Gubernur Maluku, Hendrik Lewerissa, menekankan bahwa kapasitas fiskal daerah masih terbatas, sementara mandatory spending untuk pendidikan (lebih dari 30% APBD) dan kesehatan (Universal Health Coverage/UHC lebih dari 95%) menyisakan ruang sempit bagi belanja strategis. Maluku juga menghadapi tantangan geografis berupa keterisolasian wilayah, keterbatasan logistik, dan ketergantungan pangan dari luar daerah.
Bank Indonesia (BI) Maluku menambahkan bahwa pertumbuhan ekonomi Maluku pada triwulan II 2025 hanya mencapai 3,39% (year-on-year/yoy), melambat dibandingkan triwulan I yang sebesar 5,02%. Perlambatan ini terjadi akibat penurunan kinerja sektor administrasi pemerintahan di tengah rendahnya realisasi APBN. BI menekankan perlunya akselerasi pariwisata, penguatan ketahanan pangan, digitalisasi UMKM, serta percepatan pembangunan Maluku Integrated Port sebagai katalis pertumbuhan ekonomi.
Dalam sambutannya, Wakil Ketua DPD RI, Tamsil Linrung, menegaskan bahwa DPD RI akan memperjuangkan kepentingan Maluku dalam RAPBN 2026. “Dengan potensi kelautan, perikanan, dan posisi strategis di poros timur Indonesia, Maluku seharusnya menjadi lumbung ekonomi baru bangsa. Namun, jika realisasi APBN terus rendah, potensi itu hanya akan menjadi retorika,” tegasnya.
DPD RI juga menekankan agar pemerintah pusat memberikan perhatian khusus pada beberapa hal:
1. Percepatan realisasi belanja modal untuk infrastruktur dasar di Maluku.
2. Perbaikan tata kelola penyaluran TKD dan Dana Desa agar lebih tepat waktu.
3. Peningkatan alokasi fiskal untuk program ketahanan pangan dan pendidikan di daerah kepulauan.
4. Dukungan penuh bagi pengembangan sektor perikanan, pariwisata, dan UMKM.
Sebagai bagian dari agenda kunjungan, Komite IV DPD RI meninjau langsung program prioritas pemerintah, antara lain Dapur Sehat Makan Bergizi Gratis (MBG) dan Sekolah Rakyat di Kota Ambon, untuk memastikan efektivitas belanja APBN di tingkat masyarakat.

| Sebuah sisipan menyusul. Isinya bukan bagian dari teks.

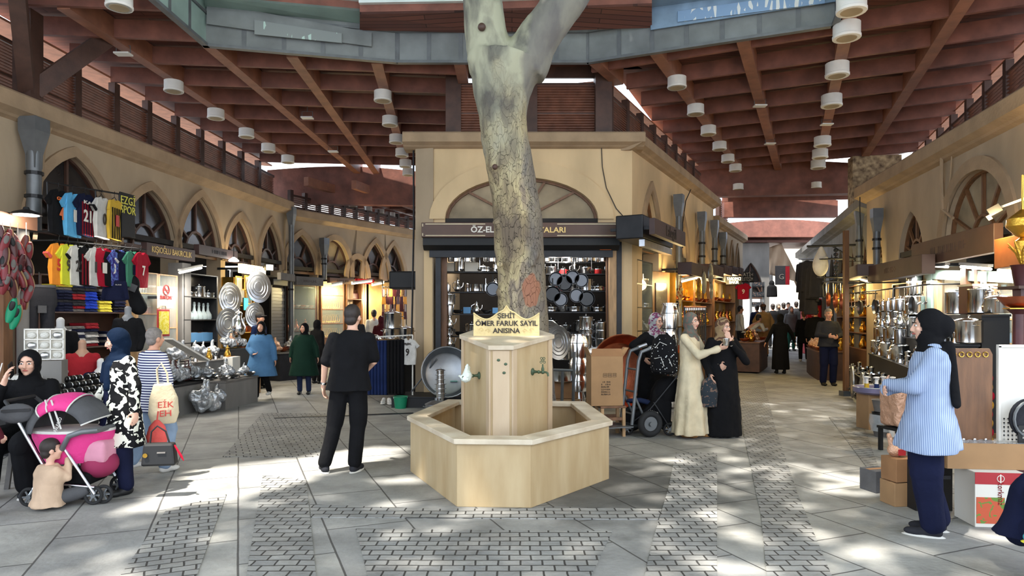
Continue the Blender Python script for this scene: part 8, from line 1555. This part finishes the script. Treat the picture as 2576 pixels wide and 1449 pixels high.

Kunker DPD RI ke Maluku diharapkan menjadi titik balik dalam memperkuat sinergi antara pemerintah pusat dan daerah. Aspirasi dari Maluku akan menjadi bahan penting dalam Pertimbangan DPD RI terhadap RAPBN 2026, dengan harapan agar kebijakan fiskal nasional menjadi lebih inklusif dan berpihak pada kebutuhan nyata daerah kepulauan.